I don’t know about you, but I’m pretty tired of hearing about innovation. How to do it? Who does it? Why do it? There are “tons” of books available on the subject and untold nano-grams of digits in cyber space devoted to it (do 1’s and 0’s weigh anything?) Having said that, I don’t want to belabor this topic. Innovation is simply looking at a new way of doing things and, hopefully, implementing a new design, policy, procedure or business model based on those new ways.
I think this task belongs to all of us in both our business and our personal lives. We “do” innovation by being willing to listen to others and avoiding NIH (not invented here). The reason we do it is simple too: the world is changing at internet speeds (and in case you didn’t guess, that’s very fast). If we don’t advance our organizations, they’ll be dead before long.
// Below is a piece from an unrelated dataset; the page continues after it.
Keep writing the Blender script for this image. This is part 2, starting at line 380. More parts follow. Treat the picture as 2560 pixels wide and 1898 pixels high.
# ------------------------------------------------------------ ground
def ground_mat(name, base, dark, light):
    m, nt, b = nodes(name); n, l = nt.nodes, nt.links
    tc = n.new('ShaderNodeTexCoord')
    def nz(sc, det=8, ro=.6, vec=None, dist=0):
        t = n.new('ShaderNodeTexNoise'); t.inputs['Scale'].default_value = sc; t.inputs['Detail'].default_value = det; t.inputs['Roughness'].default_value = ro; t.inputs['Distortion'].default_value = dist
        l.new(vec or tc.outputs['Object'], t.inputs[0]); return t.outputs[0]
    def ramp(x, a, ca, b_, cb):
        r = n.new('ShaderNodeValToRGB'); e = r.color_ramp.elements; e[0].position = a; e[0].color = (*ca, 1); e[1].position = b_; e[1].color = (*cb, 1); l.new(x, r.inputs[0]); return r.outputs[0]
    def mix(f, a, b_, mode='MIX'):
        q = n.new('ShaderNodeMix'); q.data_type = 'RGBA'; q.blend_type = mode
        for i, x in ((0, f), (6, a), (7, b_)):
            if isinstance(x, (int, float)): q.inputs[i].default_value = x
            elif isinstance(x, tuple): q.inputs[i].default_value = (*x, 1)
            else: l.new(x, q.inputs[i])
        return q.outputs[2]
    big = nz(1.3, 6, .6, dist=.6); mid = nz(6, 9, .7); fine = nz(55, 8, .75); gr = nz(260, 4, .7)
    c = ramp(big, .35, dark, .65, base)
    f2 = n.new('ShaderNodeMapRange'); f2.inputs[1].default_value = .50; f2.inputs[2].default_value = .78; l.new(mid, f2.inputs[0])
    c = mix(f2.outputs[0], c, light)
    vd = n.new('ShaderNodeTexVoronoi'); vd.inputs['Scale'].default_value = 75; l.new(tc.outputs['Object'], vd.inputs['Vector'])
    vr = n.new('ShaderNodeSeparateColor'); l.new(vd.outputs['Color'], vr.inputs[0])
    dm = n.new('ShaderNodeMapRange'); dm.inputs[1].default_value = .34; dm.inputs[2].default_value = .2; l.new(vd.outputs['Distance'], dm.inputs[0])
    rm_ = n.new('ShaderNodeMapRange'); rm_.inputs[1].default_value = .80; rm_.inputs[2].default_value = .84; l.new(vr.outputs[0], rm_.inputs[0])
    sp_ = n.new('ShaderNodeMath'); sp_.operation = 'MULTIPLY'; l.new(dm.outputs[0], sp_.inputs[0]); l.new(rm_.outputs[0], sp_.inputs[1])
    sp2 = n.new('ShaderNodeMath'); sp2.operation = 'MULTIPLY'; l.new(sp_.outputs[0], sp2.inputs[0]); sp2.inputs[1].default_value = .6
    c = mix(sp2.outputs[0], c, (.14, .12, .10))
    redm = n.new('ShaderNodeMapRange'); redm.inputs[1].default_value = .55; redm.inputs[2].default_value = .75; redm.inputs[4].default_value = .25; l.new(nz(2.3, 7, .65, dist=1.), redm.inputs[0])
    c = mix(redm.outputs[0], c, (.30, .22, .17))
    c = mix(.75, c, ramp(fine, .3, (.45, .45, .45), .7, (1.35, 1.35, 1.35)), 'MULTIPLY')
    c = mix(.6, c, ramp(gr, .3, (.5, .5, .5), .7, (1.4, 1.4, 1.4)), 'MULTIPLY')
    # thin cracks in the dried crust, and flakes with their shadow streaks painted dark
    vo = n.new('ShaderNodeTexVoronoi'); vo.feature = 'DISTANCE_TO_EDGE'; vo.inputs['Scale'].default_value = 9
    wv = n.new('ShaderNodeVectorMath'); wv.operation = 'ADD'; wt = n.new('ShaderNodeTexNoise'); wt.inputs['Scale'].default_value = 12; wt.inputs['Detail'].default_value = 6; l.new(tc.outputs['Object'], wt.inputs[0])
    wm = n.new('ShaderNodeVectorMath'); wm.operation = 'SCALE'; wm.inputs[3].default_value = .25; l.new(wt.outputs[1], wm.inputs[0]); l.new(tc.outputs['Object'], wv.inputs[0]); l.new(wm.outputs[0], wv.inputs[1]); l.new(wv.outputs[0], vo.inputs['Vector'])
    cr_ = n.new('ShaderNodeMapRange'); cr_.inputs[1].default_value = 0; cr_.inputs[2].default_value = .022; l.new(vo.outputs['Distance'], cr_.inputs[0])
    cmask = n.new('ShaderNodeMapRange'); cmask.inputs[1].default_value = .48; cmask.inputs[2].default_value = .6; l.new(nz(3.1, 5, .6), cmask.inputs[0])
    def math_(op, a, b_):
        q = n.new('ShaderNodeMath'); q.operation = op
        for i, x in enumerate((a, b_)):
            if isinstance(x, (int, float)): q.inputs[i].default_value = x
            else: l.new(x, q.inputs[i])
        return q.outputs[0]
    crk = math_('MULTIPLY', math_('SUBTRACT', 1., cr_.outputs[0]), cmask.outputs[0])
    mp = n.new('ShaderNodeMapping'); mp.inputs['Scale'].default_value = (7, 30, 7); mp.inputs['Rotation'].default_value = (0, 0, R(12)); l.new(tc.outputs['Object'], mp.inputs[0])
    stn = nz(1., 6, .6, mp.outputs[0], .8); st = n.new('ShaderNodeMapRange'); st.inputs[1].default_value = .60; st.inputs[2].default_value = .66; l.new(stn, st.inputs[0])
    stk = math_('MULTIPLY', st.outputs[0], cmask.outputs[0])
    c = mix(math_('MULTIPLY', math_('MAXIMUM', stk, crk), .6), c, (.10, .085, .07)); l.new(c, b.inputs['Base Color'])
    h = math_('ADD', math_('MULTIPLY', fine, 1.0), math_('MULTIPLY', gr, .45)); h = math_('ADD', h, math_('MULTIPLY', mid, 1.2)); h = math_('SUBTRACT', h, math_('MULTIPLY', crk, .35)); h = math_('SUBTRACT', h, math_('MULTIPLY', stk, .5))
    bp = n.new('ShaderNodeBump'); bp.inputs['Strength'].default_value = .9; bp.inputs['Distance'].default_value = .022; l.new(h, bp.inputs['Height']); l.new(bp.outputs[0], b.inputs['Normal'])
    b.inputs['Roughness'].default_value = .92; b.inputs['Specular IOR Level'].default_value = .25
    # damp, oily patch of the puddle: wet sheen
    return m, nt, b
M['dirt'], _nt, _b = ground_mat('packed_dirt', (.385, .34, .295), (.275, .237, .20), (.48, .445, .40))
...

Leaders can of course be innovators. But if they are true leaders, they know that they aren’t THE innovator. They get that they cannot do all the innovation in their organization because they’ve developed team members who are smarter than they are in their areas of expertise. Which means, of course, that the leader has to have the courage to develop an environment that allows for experimentation, failure, incremental improvement and is open questioning of all “sacred cows.”
Are you building your team up? Are you making sure they grow and maintain their technical competence? Do you have an environment that fails forward faster?